● EXERCISE DESCRIPTION:
Present the following entries again, word for word and in full.

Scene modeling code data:
+ + + + + + +

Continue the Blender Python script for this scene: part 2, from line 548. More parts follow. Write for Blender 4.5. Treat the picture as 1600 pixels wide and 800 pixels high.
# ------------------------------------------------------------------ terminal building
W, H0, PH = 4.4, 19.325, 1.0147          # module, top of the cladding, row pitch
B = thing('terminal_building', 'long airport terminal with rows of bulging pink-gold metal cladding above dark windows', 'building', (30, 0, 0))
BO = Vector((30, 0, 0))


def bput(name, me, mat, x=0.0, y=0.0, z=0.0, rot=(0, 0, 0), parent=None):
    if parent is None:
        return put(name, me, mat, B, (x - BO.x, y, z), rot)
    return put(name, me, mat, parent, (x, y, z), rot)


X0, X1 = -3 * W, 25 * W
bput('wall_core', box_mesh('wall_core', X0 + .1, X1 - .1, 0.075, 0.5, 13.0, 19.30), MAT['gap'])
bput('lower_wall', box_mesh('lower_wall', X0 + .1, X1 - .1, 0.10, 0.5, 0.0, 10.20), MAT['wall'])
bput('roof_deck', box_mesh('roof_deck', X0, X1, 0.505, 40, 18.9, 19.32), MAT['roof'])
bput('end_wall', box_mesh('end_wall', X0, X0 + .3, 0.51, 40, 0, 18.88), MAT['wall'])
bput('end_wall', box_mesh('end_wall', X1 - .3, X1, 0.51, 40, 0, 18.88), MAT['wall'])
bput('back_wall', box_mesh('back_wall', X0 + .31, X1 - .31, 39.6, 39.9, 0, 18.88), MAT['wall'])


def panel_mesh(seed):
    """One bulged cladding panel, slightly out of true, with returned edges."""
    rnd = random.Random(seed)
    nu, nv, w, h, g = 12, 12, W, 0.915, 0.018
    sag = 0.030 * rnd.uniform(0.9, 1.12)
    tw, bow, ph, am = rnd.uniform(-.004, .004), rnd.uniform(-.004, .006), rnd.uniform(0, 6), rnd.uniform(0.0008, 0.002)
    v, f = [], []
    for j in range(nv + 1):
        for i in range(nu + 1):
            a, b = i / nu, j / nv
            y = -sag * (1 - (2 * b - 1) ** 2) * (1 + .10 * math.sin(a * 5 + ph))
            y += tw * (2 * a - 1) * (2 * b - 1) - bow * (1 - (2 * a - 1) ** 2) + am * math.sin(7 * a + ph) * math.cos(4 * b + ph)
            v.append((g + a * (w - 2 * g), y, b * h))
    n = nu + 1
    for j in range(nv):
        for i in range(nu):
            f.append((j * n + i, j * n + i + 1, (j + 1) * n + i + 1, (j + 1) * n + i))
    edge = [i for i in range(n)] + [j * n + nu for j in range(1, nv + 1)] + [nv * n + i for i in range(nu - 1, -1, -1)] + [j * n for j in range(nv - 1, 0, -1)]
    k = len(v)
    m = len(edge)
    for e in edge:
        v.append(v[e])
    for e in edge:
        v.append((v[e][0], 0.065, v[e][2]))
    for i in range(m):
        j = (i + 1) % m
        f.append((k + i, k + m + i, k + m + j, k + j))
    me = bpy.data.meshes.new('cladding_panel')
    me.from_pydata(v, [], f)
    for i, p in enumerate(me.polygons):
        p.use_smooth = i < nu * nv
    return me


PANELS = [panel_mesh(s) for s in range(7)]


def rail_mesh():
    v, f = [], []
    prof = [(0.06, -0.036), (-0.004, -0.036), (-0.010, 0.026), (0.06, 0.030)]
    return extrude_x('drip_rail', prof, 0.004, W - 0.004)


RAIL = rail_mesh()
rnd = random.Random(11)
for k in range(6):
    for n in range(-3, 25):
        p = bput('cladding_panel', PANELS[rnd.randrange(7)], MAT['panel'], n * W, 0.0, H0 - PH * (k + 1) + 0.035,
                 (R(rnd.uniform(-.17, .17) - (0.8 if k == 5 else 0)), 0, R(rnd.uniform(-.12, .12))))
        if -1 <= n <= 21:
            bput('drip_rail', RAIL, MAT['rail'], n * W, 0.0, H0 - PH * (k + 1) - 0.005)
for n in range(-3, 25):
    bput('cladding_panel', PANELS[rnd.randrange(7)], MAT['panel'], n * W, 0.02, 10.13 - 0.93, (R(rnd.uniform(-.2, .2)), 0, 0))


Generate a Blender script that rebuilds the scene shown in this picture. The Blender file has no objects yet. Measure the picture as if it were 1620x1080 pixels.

+ + + + + + +

● FULL SOLUTION:
Continue the Blender Python script for this scene: part 2, from line 548. More parts follow. Write for Blender 4.5. Treat the picture as 1600 pixels wide and 800 pixels high.
# ------------------------------------------------------------------ terminal building
W, H0, PH = 4.4, 19.325, 1.0147          # module, top of the cladding, row pitch
B = thing('terminal_building', 'long airport terminal with rows of bulging pink-gold metal cladding above dark windows', 'building', (30, 0, 0))
BO = Vector((30, 0, 0))


def bput(name, me, mat, x=0.0, y=0.0, z=0.0, rot=(0, 0, 0), parent=None):
    if parent is None:
        return put(name, me, mat, B, (x - BO.x, y, z), rot)
    return put(name, me, mat, parent, (x, y, z), rot)


X0, X1 = -3 * W, 25 * W
bput('wall_core', box_mesh('wall_core', X0 + .1, X1 - .1, 0.075, 0.5, 13.0, 19.30), MAT['gap'])
bput('lower_wall', box_mesh('lower_wall', X0 + .1, X1 - .1, 0.10, 0.5, 0.0, 10.20), MAT['wall'])
bput('roof_deck', box_mesh('roof_deck', X0, X1, 0.505, 40, 18.9, 19.32), MAT['roof'])
bput('end_wall', box_mesh('end_wall', X0, X0 + .3, 0.51, 40, 0, 18.88), MAT['wall'])
bput('end_wall', box_mesh('end_wall', X1 - .3, X1, 0.51, 40, 0, 18.88), MAT['wall'])
bput('back_wall', box_mesh('back_wall', X0 + .31, X1 - .31, 39.6, 39.9, 0, 18.88), MAT['wall'])


def panel_mesh(seed):
    """One bulged cladding panel, slightly out of true, with returned edges."""
    rnd = random.Random(seed)
    nu, nv, w, h, g = 12, 12, W, 0.915, 0.018
    sag = 0.030 * rnd.uniform(0.9, 1.12)
    tw, bow, ph, am = rnd.uniform(-.004, .004), rnd.uniform(-.004, .006), rnd.uniform(0, 6), rnd.uniform(0.0008, 0.002)
    v, f = [], []
    for j in range(nv + 1):
        for i in range(nu + 1):
            a, b = i / nu, j / nv
            y = -sag * (1 - (2 * b - 1) ** 2) * (1 + .10 * math.sin(a * 5 + ph))
            y += tw * (2 * a - 1) * (2 * b - 1) - bow * (1 - (2 * a - 1) ** 2) + am * math.sin(7 * a + ph) * math.cos(4 * b + ph)
            v.append((g + a * (w - 2 * g), y, b * h))
    n = nu + 1
    for j in range(nv):
        for i in range(nu):
            f.append((j * n + i, j * n + i + 1, (j + 1) * n + i + 1, (j + 1) * n + i))
    edge = [i for i in range(n)] + [j * n + nu for j in range(1, nv + 1)] + [nv * n + i for i in range(nu - 1, -1, -1)] + [j * n for j in range(nv - 1, 0, -1)]
    k = len(v)
    m = len(edge)
    for e in edge:
        v.append(v[e])
    for e in edge:
        v.append((v[e][0], 0.065, v[e][2]))
    for i in range(m):
        j = (i + 1) % m
        f.append((k + i, k + m + i, k + m + j, k + j))
    me = bpy.data.meshes.new('cladding_panel')
    me.from_pydata(v, [], f)
    for i, p in enumerate(me.polygons):
        p.use_smooth = i < nu * nv
    return me


PANELS = [panel_mesh(s) for s in range(7)]


def rail_mesh():
    v, f = [], []
    prof = [(0.06, -0.036), (-0.004, -0.036), (-0.010, 0.026), (0.06, 0.030)]
    return extrude_x('drip_rail', prof, 0.004, W - 0.004)


RAIL = rail_mesh()
rnd = random.Random(11)
for k in range(6):
    for n in range(-3, 25):
        p = bput('cladding_panel', PANELS[rnd.randrange(7)], MAT['panel'], n * W, 0.0, H0 - PH * (k + 1) + 0.035,
                 (R(rnd.uniform(-.17, .17) - (0.8 if k == 5 else 0)), 0, R(rnd.uniform(-.12, .12))))
        if -1 <= n <= 21:
            bput('drip_rail', RAIL, MAT['rail'], n * W, 0.0, H0 - PH * (k + 1) - 0.005)
for n in range(-3, 25):
    bput('cladding_panel', PANELS[rnd.randrange(7)], MAT['panel'], n * W, 0.02, 10.13 - 0.93, (R(rnd.uniform(-.2, .2)), 0, 0))


Generate a Blender script that rebuilds the scene shown in this picture. The Blender file has no objects yet. Measure the picture as if it were 1620x1080 pixels.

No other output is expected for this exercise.